======== TASK INPUT

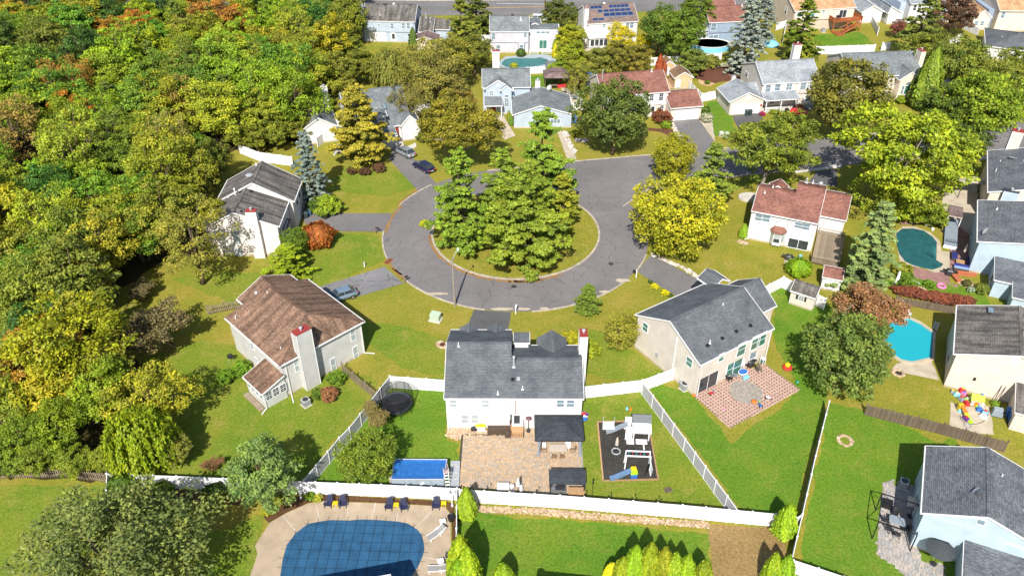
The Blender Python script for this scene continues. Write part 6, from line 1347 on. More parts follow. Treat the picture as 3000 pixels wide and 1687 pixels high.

================
======== TASK INPUT

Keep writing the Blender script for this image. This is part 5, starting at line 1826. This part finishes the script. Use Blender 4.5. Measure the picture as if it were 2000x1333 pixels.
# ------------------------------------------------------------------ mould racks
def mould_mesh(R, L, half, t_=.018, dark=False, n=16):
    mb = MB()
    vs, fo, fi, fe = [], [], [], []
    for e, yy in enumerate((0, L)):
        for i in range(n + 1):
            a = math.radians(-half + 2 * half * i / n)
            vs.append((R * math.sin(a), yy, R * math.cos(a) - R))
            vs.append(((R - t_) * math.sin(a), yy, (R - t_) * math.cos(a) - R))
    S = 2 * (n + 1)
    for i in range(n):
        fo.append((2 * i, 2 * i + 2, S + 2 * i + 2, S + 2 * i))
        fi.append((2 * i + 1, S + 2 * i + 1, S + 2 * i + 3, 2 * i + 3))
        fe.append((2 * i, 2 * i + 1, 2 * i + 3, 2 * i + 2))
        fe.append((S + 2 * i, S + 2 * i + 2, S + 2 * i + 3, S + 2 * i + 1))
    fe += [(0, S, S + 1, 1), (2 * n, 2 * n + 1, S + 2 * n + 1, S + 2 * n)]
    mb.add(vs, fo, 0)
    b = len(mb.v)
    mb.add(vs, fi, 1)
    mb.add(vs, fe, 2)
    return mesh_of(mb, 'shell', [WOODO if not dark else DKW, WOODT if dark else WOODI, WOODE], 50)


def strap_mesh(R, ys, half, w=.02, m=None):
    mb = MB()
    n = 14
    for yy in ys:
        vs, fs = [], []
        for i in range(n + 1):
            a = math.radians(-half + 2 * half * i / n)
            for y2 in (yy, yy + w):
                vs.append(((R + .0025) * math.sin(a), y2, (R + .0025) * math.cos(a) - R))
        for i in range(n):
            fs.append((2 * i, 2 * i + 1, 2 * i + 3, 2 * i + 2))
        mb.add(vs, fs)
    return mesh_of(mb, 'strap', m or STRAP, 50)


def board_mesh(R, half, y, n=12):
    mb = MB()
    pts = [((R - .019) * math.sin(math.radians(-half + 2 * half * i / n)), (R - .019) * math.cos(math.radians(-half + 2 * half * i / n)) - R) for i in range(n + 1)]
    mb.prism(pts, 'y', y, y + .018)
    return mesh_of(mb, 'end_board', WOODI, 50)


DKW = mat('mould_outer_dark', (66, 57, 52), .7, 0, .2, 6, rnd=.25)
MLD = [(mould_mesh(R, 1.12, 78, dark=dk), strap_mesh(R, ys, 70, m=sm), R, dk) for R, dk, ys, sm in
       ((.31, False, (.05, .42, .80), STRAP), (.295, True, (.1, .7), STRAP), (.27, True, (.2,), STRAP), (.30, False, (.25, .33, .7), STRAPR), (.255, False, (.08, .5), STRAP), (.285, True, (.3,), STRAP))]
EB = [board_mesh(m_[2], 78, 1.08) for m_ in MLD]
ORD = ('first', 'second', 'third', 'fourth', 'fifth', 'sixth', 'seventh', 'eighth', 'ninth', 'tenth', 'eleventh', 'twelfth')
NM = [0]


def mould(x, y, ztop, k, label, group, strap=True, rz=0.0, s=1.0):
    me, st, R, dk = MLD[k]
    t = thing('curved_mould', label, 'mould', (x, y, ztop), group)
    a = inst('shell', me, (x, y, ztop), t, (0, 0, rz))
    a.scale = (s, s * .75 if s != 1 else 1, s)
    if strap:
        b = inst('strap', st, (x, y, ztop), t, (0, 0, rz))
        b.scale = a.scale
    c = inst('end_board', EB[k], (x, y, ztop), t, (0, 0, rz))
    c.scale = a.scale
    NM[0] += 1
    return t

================

SHORT EXERCISE: Search the entries for "picture" and copy out each line that has it.

TASK RESULT:
The Blender Python script for this scene continues. Write part 6, from line 1347 on. More parts follow. Treat the picture as 3000 pixels wide and 1687 pixels high.
Keep writing the Blender script for this image. This is part 5, starting at line 1826. This part finishes the script. Use Blender 4.5. Measure the picture as if it were 2000x1333 pixels.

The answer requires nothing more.